İletişim stil ve modelleri bir kültür içinde gelişir. Bu nedenle, gerçeklik hakkındaki yargı, bilginin niteliği ve geçerliliği kültürel kriterlere bağlı olmaktadır. Örgütlerin ve bireylerin iletişim tarzları kültürel deneyimlerle doğrudan ilgilidir. İletişim modellerinin içinde rekabet, iş birliği, bireycilik, saldırganlık, yardımseverlik gibi kültürel fenomenler vardır. Kültürel tutumlarla, tarihle ve değerlerle tutarlı olan iletişim, kültürü yansıtır (Durğun 2006, ss.126-127).

4.2.8 Örgütsel Öğrenme

Örgütlerin dış çevresini oluşturan ortamın sürekli değişmesi, örgütün kendi içinde gelişim ve değişim içinde olması örgütler için öğrenmeyi zorunlu kılmaktadır. Belirsiz teknoloji ve pazar şartları, rekabet avantajı sağlama isteği, etkinlik ve verimliliği geliştirmek için örgütsel öğrenme şarttır. Ortamdaki belirsizlik arttıkça öğrenmeye ve bilgiye duyulan ihtiyaçta artmaktadır. Örgütsel öğrenmenin en büyük amacı ve yararı, çalışanlar arasında oluşan sinerjinin, örgütü pozitif yönde ileriye taşıyacak bir yapı haline getirebileceği inancıdır.

Örgütsel öğrenmenin gerçekleşebilmesi için üç tür yapılanma gereklidir. Bunlar da örgüt kültürü ile yakından ilişkilidir:

a. Öğrenen örgütlerde öğrenmenin gerçekleşebilmesi için kurulan sistemler: Bu sistemler, bilginin elde edilmesi, fikirlerin paylaşımı ve kullanılmasını sağlar.

b. Yetkilendirme: Olaylardan ve örgüt politikasından etkilenen iş görenler arasında karar verme ve düşünce paylaşımına karşı, gerçek bir istek olmaksızın örgütler öğrenemezler.

c. Örgüt ile çevresi arasında bağlantı kurmak: Örgütün iş ve sosyal nitelikli konuları arasında bağlantı kurmayı hedefler (http://yayim.meb.gov.tr/dergiler/166/index3- kucukoglu.htm 2010)
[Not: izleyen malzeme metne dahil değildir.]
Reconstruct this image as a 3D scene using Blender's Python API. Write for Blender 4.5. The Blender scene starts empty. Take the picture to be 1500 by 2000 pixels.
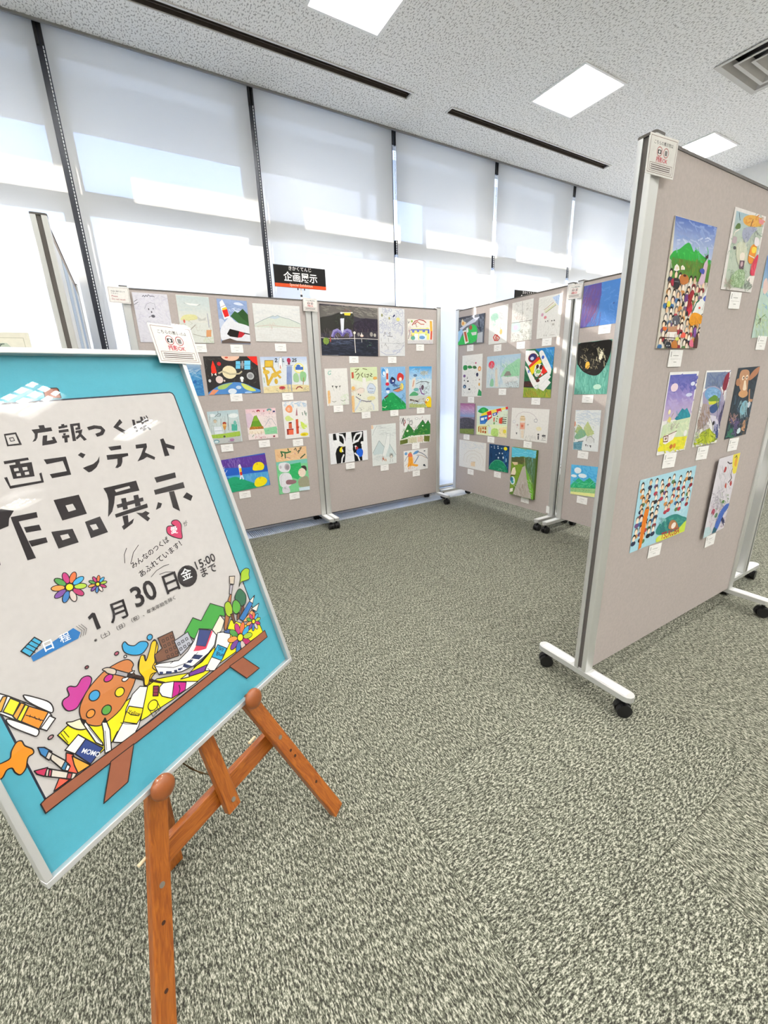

4.2.9 Örgütsel Sosyalleşme

Örgütsel sosyalleşme, bir örgüte yeni katılan ya da aynı örgütte farklı bir işe geçen iş görenin, kendisinden beklenen tutum, değer ve davranışları öğrenmesi sürecidir. Sosyalleştirme etkinliklerinin temel amacı, iş göreni örgütün etkin bir üyesi konumuna getirmektir. Örgütsel sosyalleşme, hem eski tutum ve değerlerin terk edilerek yenilerinin kazanılmasını, hem de örgüt amaçlarının, bu amaçları başarmak için gereken araçların, görevsel sorumlulukların, örgütsel değer ve normların öğrenilmesini içerir.

Örgütler, bireysel inanç ve değerlerin, örgütsel değerlerle uyumlu olmasını sağlamak için bireylerin davranışlarını sistemli olarak biçimlendirir. Örgütsel sosyalleşme, örgütün bireysel boyutunun formal boyutuyla kaynaştırılması sürecidir. Bu süreçte işgörenler, örgütsel değer ve normları kabullenmeye ikna edilir. Değerler, normlar, beklentiler, özendiriciler ve bürokratik yaptırımlar, örgütsel sosyalleşme sürecinde kullanılan mekanizmalardan bazılarıdır. Örgütsel sosyalleşme, örgüt kültürünü öğrenme, örgüt kültürüne uyum sağlamadır.